* [What this task involves]: Sift the listing for lines that hold the string "picture" and pull them out.
— Start Data excerpt —
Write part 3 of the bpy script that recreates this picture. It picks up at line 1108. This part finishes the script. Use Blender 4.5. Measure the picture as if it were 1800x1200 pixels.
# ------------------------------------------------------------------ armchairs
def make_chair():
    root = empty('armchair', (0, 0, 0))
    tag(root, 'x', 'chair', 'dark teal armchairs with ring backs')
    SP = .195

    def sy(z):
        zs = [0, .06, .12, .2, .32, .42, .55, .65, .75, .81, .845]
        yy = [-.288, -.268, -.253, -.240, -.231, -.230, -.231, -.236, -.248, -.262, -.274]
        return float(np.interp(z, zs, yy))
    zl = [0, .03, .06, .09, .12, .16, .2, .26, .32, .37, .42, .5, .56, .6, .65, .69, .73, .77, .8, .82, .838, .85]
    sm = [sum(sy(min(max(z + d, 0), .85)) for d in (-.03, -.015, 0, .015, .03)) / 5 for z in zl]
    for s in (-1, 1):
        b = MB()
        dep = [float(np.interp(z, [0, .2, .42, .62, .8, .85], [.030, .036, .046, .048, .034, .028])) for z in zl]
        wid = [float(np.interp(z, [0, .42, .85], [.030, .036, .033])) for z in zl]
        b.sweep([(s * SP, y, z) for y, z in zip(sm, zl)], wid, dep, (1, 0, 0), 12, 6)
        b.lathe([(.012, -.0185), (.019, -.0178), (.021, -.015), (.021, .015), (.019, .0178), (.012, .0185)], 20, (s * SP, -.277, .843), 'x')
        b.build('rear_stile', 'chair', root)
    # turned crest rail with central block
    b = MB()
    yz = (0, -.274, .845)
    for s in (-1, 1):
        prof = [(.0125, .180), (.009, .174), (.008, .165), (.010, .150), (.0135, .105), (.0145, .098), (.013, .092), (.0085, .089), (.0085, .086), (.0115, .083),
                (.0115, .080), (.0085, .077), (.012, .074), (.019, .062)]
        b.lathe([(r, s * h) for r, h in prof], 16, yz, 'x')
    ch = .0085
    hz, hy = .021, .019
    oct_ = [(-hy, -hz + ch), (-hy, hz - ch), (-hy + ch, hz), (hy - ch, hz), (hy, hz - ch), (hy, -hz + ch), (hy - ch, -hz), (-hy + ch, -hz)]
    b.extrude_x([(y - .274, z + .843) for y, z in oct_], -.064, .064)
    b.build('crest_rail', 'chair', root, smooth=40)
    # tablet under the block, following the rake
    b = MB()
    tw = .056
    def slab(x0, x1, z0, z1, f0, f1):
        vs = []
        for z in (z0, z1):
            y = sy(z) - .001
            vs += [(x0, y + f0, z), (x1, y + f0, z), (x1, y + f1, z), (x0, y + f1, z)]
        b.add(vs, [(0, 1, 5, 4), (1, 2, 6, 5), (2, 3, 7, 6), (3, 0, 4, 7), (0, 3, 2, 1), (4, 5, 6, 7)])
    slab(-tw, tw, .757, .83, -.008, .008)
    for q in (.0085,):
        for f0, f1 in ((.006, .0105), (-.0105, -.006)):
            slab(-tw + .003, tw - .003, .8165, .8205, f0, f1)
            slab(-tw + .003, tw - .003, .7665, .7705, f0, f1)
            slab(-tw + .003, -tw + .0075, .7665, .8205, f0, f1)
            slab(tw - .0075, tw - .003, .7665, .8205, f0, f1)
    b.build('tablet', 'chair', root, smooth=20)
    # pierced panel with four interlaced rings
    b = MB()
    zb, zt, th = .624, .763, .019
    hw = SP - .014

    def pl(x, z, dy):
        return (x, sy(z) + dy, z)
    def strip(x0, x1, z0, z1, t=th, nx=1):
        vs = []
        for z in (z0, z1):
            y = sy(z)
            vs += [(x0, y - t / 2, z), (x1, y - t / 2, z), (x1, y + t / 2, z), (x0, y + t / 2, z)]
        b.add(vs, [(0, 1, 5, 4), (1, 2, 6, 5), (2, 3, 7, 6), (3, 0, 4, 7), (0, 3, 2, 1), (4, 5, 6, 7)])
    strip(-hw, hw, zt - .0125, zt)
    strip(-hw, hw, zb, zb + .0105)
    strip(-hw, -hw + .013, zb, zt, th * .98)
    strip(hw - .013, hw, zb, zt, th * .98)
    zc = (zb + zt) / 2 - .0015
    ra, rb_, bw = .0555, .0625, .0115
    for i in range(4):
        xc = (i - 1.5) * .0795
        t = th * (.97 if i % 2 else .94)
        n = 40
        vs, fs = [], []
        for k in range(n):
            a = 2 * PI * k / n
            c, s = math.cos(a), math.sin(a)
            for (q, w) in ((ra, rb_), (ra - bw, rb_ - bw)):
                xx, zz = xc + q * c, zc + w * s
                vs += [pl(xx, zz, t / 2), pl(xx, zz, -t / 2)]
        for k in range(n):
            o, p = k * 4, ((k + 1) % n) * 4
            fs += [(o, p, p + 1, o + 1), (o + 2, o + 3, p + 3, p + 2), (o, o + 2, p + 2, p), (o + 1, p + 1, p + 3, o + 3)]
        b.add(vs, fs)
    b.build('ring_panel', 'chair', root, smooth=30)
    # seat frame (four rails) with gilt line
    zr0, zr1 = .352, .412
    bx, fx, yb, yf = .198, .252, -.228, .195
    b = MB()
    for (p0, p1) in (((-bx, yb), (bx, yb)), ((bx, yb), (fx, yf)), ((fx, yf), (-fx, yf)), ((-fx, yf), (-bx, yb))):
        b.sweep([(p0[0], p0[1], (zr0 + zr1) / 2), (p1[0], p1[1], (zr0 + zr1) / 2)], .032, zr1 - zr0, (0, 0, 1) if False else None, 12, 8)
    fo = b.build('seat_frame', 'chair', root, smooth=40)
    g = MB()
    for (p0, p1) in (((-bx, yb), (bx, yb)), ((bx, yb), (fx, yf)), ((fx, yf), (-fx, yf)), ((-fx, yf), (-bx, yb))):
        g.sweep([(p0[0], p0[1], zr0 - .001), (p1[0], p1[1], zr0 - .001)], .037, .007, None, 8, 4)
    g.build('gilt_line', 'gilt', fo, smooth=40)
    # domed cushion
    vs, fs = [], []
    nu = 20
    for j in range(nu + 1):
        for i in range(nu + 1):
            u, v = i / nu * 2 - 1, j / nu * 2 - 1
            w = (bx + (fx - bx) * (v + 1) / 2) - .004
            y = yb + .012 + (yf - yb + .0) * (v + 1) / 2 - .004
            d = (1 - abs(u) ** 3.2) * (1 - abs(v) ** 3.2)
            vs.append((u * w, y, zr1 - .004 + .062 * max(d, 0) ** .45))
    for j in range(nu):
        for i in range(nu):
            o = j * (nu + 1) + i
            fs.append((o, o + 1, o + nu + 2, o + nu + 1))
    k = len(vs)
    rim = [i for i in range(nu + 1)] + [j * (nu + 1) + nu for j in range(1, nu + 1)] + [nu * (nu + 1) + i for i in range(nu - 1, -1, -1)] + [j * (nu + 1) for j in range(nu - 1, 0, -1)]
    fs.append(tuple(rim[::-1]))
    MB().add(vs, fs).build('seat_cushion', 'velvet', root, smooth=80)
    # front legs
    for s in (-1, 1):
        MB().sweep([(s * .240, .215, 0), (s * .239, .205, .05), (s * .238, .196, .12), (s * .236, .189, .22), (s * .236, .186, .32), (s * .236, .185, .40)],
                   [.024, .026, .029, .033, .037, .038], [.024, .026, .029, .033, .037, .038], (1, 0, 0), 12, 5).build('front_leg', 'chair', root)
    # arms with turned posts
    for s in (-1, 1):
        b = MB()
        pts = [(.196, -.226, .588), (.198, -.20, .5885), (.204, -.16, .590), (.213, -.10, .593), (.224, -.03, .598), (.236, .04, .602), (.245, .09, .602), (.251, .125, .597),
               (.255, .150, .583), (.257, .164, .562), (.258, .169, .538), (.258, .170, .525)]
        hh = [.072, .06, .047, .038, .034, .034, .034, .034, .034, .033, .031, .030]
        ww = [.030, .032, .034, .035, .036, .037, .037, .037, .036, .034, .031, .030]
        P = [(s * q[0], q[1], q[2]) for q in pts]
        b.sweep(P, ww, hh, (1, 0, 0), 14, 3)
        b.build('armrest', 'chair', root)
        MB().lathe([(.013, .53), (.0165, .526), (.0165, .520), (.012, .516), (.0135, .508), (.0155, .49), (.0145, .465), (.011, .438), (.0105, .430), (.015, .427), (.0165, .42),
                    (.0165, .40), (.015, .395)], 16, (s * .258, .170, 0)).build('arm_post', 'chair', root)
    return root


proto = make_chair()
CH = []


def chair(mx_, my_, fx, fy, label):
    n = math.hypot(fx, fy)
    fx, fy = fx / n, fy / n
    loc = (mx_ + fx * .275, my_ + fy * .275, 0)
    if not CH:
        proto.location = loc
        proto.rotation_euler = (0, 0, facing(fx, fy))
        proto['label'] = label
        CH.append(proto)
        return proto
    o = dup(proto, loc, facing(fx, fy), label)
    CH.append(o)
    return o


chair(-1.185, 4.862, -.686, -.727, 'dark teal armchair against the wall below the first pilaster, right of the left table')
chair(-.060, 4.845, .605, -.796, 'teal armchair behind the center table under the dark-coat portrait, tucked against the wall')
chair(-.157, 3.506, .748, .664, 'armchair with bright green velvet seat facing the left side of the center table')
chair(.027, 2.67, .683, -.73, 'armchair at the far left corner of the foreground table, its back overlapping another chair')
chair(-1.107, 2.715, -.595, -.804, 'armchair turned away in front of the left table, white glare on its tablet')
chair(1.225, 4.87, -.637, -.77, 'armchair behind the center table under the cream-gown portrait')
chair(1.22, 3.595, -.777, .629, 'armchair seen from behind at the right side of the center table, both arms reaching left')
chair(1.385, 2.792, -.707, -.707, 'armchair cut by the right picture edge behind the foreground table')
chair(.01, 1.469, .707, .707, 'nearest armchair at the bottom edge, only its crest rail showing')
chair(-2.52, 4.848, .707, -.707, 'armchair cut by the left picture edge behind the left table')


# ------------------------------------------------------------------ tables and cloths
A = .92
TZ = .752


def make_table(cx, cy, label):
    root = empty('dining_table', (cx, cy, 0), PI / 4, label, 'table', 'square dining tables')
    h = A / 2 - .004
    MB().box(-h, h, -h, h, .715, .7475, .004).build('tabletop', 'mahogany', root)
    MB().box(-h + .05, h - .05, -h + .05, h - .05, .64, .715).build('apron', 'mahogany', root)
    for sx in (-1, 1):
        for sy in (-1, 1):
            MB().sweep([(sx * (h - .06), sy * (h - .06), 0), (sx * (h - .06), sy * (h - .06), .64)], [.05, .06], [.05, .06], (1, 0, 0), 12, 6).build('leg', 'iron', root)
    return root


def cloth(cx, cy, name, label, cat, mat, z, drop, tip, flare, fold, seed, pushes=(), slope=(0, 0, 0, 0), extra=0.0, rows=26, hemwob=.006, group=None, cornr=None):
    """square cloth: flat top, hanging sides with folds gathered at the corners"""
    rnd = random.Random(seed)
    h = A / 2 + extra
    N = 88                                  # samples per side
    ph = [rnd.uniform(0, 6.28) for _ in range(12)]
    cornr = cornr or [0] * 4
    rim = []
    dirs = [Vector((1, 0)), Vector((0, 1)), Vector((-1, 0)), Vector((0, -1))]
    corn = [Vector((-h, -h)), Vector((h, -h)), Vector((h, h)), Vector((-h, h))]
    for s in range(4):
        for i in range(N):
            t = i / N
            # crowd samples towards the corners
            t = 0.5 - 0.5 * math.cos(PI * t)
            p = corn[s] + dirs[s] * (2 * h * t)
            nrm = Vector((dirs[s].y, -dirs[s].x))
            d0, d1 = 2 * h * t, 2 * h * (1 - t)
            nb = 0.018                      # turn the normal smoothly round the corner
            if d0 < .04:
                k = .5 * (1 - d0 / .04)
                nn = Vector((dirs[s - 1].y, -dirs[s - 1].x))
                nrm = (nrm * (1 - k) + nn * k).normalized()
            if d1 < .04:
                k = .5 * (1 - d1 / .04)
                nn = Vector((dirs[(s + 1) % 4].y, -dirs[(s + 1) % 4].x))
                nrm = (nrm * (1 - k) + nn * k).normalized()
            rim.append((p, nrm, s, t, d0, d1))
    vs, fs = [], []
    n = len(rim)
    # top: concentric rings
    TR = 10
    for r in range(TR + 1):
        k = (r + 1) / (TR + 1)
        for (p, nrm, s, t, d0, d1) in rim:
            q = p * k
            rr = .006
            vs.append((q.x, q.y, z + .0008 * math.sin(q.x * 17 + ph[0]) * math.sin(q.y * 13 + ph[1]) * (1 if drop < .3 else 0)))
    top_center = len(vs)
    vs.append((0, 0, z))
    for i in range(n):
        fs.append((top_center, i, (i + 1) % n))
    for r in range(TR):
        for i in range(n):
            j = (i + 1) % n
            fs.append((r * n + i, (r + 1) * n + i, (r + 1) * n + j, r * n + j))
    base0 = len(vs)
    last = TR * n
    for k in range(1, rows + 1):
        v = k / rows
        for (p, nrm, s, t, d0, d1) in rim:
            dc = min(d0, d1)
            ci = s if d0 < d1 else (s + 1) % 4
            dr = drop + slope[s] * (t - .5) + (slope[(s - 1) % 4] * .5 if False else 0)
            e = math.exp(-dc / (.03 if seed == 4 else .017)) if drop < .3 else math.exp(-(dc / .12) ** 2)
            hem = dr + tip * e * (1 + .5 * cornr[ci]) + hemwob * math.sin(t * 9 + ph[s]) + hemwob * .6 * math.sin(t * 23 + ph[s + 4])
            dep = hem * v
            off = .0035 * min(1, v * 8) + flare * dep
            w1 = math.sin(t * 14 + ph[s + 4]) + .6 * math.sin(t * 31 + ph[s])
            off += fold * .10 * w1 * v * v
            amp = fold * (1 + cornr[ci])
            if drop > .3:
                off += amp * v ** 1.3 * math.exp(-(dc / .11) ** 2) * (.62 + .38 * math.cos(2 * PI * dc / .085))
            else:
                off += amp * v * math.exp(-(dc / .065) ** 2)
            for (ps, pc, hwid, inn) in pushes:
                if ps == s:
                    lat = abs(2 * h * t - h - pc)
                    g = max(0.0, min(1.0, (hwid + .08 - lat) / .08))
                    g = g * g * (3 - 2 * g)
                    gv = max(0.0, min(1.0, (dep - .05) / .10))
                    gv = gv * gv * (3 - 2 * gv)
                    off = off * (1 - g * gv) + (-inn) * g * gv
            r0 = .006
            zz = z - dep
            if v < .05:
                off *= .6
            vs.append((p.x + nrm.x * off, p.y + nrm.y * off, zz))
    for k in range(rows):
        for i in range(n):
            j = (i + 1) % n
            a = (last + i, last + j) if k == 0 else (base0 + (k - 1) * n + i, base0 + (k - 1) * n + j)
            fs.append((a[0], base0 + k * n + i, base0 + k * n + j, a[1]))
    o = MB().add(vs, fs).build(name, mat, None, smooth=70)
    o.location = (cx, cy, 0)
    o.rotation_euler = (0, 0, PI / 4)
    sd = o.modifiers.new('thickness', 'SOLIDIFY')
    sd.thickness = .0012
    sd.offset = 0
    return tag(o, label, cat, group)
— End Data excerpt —
* [Task answer]:
Write part 3 of the bpy script that recreates this picture. It picks up at line 1108. This part finishes the script. Use Blender 4.5. Measure the picture as if it were 1800x1200 pixels.
chair(1.385, 2.792, -.707, -.707, 'armchair cut by the right picture edge behind the foreground table')
chair(-2.52, 4.848, .707, -.707, 'armchair cut by the left picture edge behind the left table')